We have an array of n positive integers. An acceptable move is to increase all elements by 1 or 2 or 5 except one element. We need to find out minimum number of operations to make all array elements to some equal number.

After searching I found out one approach:

1. Find all the differences between non-minimum elements to the minimum element.
2. By using the coin change approach, find the minimum number of coins required to give the change for all differences.
3. Return the sum of all these minimum numbers of coins.

But this approach fails for this test case:

Array: 1,5,5

Minimum number of operations: 3 (1,5,5 -> 1,6,6 -> 6,6,11 -> 11,11,11).

By following the above approach I am getting 4.

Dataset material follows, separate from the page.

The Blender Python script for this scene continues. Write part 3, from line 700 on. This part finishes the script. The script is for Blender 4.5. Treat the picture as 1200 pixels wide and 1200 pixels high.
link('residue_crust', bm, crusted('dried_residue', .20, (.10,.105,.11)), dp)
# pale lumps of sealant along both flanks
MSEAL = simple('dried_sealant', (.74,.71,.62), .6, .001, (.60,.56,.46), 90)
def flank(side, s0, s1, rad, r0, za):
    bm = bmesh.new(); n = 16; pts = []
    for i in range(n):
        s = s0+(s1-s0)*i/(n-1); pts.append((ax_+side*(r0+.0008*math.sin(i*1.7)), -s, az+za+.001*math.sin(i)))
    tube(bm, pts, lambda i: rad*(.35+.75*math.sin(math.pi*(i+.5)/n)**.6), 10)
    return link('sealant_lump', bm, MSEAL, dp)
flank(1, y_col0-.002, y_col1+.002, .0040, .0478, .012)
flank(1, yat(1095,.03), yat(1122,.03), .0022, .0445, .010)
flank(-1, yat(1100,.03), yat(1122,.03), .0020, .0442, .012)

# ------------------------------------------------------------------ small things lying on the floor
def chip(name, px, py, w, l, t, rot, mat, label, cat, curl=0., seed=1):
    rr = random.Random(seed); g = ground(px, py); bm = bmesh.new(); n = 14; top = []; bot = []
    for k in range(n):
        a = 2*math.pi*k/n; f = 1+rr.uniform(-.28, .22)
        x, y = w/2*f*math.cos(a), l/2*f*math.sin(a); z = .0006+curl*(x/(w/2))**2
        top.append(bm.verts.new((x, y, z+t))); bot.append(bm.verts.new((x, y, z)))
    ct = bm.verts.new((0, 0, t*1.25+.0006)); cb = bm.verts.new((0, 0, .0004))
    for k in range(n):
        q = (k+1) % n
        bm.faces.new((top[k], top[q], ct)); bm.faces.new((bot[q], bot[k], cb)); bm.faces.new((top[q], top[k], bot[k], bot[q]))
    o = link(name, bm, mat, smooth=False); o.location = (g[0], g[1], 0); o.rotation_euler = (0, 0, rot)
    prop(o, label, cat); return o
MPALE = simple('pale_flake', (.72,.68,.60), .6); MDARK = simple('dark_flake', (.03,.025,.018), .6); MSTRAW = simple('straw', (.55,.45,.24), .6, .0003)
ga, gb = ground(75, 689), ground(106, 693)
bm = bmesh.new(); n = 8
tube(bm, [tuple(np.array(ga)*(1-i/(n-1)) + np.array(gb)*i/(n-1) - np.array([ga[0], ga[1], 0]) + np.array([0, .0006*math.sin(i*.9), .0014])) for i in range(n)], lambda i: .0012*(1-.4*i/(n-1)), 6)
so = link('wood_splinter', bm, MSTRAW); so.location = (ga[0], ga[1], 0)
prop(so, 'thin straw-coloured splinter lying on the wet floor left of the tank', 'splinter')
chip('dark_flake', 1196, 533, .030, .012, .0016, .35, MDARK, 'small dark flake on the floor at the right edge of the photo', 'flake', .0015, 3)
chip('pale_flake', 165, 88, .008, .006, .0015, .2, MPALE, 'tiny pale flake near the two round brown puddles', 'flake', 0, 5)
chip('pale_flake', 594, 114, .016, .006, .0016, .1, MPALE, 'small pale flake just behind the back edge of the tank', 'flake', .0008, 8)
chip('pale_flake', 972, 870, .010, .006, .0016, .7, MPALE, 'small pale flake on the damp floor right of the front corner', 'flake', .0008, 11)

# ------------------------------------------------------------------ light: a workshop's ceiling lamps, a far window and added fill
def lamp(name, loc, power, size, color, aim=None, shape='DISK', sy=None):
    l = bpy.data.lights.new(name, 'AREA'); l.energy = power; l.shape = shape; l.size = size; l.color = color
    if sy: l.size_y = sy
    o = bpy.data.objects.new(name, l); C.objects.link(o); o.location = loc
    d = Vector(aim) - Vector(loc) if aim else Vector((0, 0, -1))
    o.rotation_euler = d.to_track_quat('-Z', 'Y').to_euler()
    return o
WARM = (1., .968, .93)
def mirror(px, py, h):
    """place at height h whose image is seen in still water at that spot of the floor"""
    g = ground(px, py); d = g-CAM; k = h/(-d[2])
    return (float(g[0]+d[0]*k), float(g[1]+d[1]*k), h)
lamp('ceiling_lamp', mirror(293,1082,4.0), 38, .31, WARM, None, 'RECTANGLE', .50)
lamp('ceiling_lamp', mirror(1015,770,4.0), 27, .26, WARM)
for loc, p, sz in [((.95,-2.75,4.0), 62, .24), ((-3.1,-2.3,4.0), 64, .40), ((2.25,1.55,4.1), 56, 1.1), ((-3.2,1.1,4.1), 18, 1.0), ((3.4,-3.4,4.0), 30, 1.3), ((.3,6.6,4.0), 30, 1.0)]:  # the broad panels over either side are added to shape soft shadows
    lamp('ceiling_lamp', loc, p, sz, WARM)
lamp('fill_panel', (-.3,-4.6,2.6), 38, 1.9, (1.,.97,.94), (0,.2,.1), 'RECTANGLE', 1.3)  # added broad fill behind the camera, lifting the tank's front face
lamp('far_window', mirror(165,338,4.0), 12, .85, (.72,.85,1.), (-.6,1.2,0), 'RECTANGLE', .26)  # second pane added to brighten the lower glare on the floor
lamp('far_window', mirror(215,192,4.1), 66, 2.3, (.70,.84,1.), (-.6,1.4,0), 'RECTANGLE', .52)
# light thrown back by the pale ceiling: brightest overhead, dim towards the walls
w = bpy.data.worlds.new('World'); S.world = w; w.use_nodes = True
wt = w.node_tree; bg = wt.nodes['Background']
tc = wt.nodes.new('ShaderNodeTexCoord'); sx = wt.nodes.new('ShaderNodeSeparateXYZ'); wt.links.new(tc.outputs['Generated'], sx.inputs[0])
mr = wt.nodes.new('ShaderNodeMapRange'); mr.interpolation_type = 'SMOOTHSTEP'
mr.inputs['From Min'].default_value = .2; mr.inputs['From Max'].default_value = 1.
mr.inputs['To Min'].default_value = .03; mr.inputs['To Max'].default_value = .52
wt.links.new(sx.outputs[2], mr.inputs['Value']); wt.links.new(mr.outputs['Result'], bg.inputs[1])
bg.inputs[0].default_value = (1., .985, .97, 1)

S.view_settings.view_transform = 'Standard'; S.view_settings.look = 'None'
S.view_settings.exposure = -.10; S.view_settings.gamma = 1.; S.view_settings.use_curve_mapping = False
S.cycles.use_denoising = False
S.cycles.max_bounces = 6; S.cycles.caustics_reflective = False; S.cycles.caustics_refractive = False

Can anybody suggest the right approach?

Here is my source code:

#include <cmath>
#include <cstdio>
#include <vector>
#include <iostream>
#include <algorithm>
#include <climits>
using namespace std;

int input[10000];
int input1[10000];
int dp[4][1001];
int parent[4][1001];
int coins[4]={0,1,2,5};
int operation=0;
int main() {
    int t,n,i,j,count,sum,diff,prevdiff,min;
    for(i=1;i<1001;i++)
    {
        dp[0][i]=INT_MAX;
        parent[0][i]=INT_MAX;
    }
    for(i=0;i<4;i++)
    {
        dp[i][0]=0;
        parent[i][0]=-1;
    }
    for(i=1;i<1001;i++){
        for(j=1;j<4;j++){
            dp[j][i]=dp[j-1][i];
            parent[j][i]=parent[j-1][i];
            if(i>=coins[j]&&dp[3][i-coins[j]]<INT_MAX){

                if(dp[3][i-coins[j]]+1<dp[j][i]){
                    dp[j][i]=dp[3][i-coins[j]]+1;
                    parent[j][i]=j;
                }
            }
        }
    }
    cin>>t;
    while(t>0){
        cin>>n;
        min=INT_MAX;
        for(i=0;i<n;i++)
        {
            cin>>input[i];
            if(input[i]<min){
                min=input[i];
            }
            //input1[i]=input[i];
        }

        //sort(input,input+n);

        count=0;
        sum=0;

        for(i=0;i<n;i++){
            count=count+dp[3][input[i]-min];
        }

        cout<<count<<endl;
        t--;
    }
    /*
    for(i=1;i<1001;i++){
        if(dp[3][i]!=minCoins(i))
            cout<<dp[3][i]<<" "<<minCoins(i)<<endl;
    }
    */
    return 0;
}

Answer 1

Increasing all numbers except one by 1,2 or 5 is same as reducing that number by 1,2 or 5. So, this question can be converted to another problem in which -

We want to make all the numbers equal by using only 1 operation i.e. reducing a particular number by 1,2 or 5.

For solving this question we can just find the minimum number in the array. The final value of all the number will be [min(Array)-4, min(Array)] We can just iterate over all the 5 values, and for each value we can find the minimum number of moves to make all the elements to the chosen value. Finally take the minimum of all the 5 answers we get in each test case. That will be the result. Here is my C++ code -

#include<bits/stdc++.h>
using namespace std;

#define int long long int

signed main(){
    int t;
    cin>>t;
    while(t--){
        int n, res = INT_MAX, mini = INT_MAX, ans, temp;
        cin>>n;
        int A[n];
        for(int i=0;i<n;i++){
            cin>>A[i];
            mini = min(mini, A[i]);
        }
        for(int i=mini-4;i<=mini;i++){
            ans = 0;
            for(int j=0;j<n;j++){
                temp = A[j]-i;
                temp = temp/5+(temp%5)/2+(temp%5)%2;
                ans += temp;
            }
            res = min(ans, res);
        }
        cout<<res<<"\n";
    }

    return 0;
}

Answer 2

The approach that you found doesn't work for the set of element consisting of 1, 2, and 5. As you said, for 1, 5, 5 the approach results in 4 operations (for the "coin change"), for example:

1, 5, 5 -> 1, 3, 5 -> 1, 1, 5 -> 1, 1, 3 -> 1, 1, 1

For the purpose of equalizing all elements, increasing all but one element by 1, 2, or 5, is essentially the same as decreasing one element by the corresponding value (see this answer). If you view your problem this way, then it is equal to this problem.

The answer to the latter problem explains that it is not sufficient to only consider the differences between the minimum element and the non-minimum elements. You also have to consider the difference of all elements to the the minimum element - 1 and to the minimum element - 2. For 1, 5, 5 this results in, for example, the following operations:

1, 5, 5 -> 0, 5, 5 -> 0, 0, 5 -> 0, 0, 0

1, 5, 5 -> -1, 5, 5 -> -1, 0, 5 -> -1, -1, 5 -> -1, -1, 0 -> -1, -1, -1

As you can see, for your example, considering the difference between all elements and the minimum element - 1 gives the minimum number of operations needed to equalize all elements, which is 3.

You should adapt your code so that it reflects this approach.